8. The Golf Courses of Lawsonia (Links) [No. 87], Green Lake, Wis.; $35-$95, lawsonia.com

It seems as if Wisconsin is vying for national supremacy as the state with the greatest public golf, but while many of the state’s top tracks are expense-account only, along comes sleepy old-timer Lawsonia Links, which blends prairie-style aesthetics with a Golden Age design that harkens back to Donald Ross and Seth Raynor, all at a Golden Age price. Find a nice day after October 3 and it’s $35 to walk.

Paul Hundley

7. The Virtues Golf Club [No. 70], Nashport, Ohio; $59-$99, thevirtuesgolfclub.com

Situated 45 minutes east of Columbus, the course formerly known as Longaberger is a 1999 Arthur Hills design that mixes open and wooded holes, all flawlessly groomed. The downhill plunge at the par-5 5th and the long par-4 8th that’s backdropped by a lake are two of the Midwest’s best. For $129 during the week, you can play all day long.

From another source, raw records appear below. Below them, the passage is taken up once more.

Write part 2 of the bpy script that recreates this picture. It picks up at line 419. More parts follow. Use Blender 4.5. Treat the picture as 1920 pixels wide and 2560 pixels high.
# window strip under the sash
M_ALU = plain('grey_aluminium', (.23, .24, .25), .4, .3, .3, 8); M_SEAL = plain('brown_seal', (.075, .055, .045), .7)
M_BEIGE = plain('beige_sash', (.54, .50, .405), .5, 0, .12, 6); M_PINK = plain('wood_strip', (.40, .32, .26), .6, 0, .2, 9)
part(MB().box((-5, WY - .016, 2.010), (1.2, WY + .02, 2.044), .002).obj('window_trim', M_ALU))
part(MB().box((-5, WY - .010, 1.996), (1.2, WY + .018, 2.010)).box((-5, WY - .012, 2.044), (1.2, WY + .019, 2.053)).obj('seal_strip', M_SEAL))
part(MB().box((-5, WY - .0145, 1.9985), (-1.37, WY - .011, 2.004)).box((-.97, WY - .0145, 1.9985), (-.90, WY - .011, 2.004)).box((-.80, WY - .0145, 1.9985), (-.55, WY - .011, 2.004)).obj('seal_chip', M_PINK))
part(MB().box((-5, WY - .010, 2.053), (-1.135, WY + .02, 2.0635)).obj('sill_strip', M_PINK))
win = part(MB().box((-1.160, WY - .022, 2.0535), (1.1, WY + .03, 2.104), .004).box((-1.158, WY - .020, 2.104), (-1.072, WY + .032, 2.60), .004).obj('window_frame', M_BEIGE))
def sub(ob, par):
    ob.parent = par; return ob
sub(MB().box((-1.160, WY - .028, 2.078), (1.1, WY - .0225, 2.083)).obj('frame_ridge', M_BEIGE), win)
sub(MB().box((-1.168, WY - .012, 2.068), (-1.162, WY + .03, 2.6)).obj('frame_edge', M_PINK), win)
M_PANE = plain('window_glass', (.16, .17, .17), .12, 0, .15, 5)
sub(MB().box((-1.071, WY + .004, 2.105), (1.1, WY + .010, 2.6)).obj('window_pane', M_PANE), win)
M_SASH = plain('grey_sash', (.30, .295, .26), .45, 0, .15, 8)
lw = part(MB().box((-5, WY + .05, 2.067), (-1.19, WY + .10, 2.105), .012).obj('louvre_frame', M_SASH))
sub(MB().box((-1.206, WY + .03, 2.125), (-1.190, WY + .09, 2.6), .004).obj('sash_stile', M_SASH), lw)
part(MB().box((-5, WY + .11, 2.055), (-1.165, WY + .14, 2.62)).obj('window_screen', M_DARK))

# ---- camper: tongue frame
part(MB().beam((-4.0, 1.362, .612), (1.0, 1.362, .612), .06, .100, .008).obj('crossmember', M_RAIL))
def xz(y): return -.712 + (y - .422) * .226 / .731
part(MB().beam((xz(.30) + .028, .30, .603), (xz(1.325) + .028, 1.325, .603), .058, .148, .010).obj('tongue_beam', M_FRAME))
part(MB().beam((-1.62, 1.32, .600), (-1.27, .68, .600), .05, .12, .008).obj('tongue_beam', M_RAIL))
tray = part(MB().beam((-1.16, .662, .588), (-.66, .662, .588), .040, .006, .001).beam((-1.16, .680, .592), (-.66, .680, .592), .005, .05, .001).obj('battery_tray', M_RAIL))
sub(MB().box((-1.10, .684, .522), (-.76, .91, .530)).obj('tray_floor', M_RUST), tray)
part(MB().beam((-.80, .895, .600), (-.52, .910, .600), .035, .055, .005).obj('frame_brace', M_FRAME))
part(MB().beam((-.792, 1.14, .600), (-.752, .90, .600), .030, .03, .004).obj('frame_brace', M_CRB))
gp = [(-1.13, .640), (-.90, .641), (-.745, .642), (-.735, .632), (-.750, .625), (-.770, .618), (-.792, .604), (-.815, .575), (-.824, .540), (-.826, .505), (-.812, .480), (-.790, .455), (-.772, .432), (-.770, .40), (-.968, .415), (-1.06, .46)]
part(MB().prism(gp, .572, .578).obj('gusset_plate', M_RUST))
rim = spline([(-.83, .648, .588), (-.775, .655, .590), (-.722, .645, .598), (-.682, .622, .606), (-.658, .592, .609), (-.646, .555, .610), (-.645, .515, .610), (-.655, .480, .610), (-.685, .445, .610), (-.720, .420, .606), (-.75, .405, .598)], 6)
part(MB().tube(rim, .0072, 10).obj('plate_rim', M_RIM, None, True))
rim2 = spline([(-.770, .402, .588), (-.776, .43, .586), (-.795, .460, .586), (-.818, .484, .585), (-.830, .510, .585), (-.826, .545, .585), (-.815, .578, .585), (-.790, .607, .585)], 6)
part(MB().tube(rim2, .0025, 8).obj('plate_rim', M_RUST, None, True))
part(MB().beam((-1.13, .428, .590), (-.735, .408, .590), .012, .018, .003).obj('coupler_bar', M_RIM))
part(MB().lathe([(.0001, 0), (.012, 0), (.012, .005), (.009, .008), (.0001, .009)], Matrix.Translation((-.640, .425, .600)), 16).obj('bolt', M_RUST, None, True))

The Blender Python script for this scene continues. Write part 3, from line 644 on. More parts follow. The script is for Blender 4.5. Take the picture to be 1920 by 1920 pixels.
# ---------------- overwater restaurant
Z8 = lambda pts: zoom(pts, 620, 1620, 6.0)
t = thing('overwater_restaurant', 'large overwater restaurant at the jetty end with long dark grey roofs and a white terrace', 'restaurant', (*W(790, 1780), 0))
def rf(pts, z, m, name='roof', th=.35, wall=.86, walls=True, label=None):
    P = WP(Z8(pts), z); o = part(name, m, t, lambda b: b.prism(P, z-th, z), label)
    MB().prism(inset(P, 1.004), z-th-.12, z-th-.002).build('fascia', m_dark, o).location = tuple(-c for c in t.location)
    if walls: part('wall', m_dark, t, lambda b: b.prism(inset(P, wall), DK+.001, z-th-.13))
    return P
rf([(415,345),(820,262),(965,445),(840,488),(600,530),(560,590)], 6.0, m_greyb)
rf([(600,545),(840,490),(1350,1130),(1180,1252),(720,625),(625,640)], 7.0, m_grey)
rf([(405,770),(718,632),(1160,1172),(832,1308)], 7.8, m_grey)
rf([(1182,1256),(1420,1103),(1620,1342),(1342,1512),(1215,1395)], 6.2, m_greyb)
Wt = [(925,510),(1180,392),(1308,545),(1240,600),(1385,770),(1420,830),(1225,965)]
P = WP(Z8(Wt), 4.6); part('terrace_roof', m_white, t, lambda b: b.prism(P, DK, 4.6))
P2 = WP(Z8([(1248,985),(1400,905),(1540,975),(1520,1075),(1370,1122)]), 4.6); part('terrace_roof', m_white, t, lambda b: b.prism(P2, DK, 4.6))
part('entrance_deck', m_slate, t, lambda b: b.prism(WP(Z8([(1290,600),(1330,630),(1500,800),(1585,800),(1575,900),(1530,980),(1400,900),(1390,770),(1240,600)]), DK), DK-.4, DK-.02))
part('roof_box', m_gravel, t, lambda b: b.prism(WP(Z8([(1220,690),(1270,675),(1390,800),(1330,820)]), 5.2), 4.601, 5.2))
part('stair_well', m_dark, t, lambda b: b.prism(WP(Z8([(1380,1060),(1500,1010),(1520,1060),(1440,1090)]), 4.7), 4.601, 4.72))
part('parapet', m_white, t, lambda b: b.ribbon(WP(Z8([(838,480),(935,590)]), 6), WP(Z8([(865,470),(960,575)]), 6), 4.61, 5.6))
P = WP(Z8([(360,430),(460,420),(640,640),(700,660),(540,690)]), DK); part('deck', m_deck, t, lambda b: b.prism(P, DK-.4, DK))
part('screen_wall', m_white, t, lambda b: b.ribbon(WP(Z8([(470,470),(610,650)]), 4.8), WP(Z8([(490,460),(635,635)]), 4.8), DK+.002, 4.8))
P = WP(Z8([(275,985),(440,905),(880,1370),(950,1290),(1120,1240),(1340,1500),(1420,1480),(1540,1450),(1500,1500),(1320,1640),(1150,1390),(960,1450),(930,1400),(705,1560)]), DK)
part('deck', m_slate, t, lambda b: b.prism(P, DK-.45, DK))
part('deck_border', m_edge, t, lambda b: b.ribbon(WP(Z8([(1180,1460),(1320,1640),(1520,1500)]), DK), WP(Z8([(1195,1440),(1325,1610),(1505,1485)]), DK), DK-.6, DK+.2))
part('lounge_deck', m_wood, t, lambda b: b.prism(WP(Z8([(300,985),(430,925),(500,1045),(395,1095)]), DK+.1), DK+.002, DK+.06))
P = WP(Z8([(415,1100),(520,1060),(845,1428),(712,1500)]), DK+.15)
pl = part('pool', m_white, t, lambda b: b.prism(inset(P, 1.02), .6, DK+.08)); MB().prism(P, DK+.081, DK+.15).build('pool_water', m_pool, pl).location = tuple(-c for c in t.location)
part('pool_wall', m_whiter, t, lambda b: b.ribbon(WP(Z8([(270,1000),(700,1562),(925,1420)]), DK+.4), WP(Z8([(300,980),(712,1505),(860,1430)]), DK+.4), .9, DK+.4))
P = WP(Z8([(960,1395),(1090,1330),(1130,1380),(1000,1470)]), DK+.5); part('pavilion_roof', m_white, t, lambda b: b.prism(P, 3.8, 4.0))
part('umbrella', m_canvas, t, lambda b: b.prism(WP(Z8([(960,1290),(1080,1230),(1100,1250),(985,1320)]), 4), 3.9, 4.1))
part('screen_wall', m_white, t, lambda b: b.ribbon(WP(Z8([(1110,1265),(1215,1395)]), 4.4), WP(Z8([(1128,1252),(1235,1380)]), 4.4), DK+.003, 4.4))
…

Courtesy of The Virtues Golf Club

6. The Quarry at Giants Ridge [No. 54], Biwabik, Minn; $62-$89, giantsridge.com

Some question whether the Quarry is even the best value on property, given the popularity of its younger sibling, the Legend, but slight edge to the elder statesman, a Jeff Brauer creation hewn from the remnants of a rock and sand quarry in an old iron ore mine. Highlights include giant boulders, massive sand waste areas and a price tag that’s been chopped to bits by a sharp pickaxe. Through late spring (May 26 in 2016), 36 holes would set you back $100.

Courtesy of The Quarry at Giants Ridge

5. The Golf Club at Redlands Mesa [No. 93], Grand Junction, Colo.; $55-$65, redlandsmesa.com

Situated in Colorado’s northwest corner, this 2001 Jim Engh design dishes out one unique, stunning hole after the next. Most memorable is the collection of par-3s, with three of them free-falling heroically from tee to green. A horseshoe-shaped rock wall frames the 8th; the 12th is backdropped by the Colorado National Monument. A year ago, rates were $85-$105. At today’s prices, this isn’t a deal, it’s a steal.

Evan Schiller

4. Wild Horse Golf Club [No. 91], Gothenburg, Neb.; $45.50-$68, playwildhorse.com

South-central Nebraska is a long way from anywhere, but it’s worth the trail ride to get to Wild Horse. Tall native grasses and links-like bunkers call to mind Scotland, on the one hand, and its near neighbor, Sand Hills on the other, which comes as no surprise, because course architects Dave Proctor and Dave Axland were instrumental in helping Bill Coore and Ben Crenshaw bring Sand Hills to fruition. It’s only $45.50 to walk, Monday through Thursday.

Courtesy of Wild Horse Golf Club

3. World Woods (Pine Barrens) [No. 35], Brooksville, Fla.; $40-$119, worldwoods.com

Nobody really wants to play Florida golf in the summer, but for $40 at a Tom Fazio masterpiece, we’d play all summer long. With its forced carries over sandy waste areas and pine-framed, risk/reward holes, Pine Barrens is intended to resemble Pine Valley. It’s an hour-plus ride north of Tampa into Nowheresville, but even at high season, mid-winter prices, World Woods is well worth the journey.

Larry Lambrecht

2. Bethpage State Park (Black) [No. 4], Farmingdale, N.Y.; $78-$150, nysparks.com

New York State residents pay just $65-$75 to walk this feared but respected two-time U.S. Open venue, an almost incomprehensibly paltry sum to play a course this good. Though it’s a tough tee time to snag, outsiders can walk this A.W. Tillinghast design for $130 during the week, $150 on weekends, with twilight rates starting at $78. Even at $150, that’s less than half the price of the average Top 10 course.

Jim Krajicek

1. Rustic Canyon Golf Course [No. 97], Moorpark, Calif.; $36-$82, rusticcanyongolfcourse.com

Perhaps the best bang for the buck in the United States, this Gil Hanse/Jim Wagner/Geoff Shackelford design 45 minutes north of L.A. is an amazing throwback layout that emphasizes thinking, placement and proper angles, thanks to firm, fast conditions and bunkers and barrancas that cut in at just the right places. Rustic can be had for the laughably low price of $36 Monday through Thursday, $39 on Friday and $59 on the weekend—all after 11:00 am.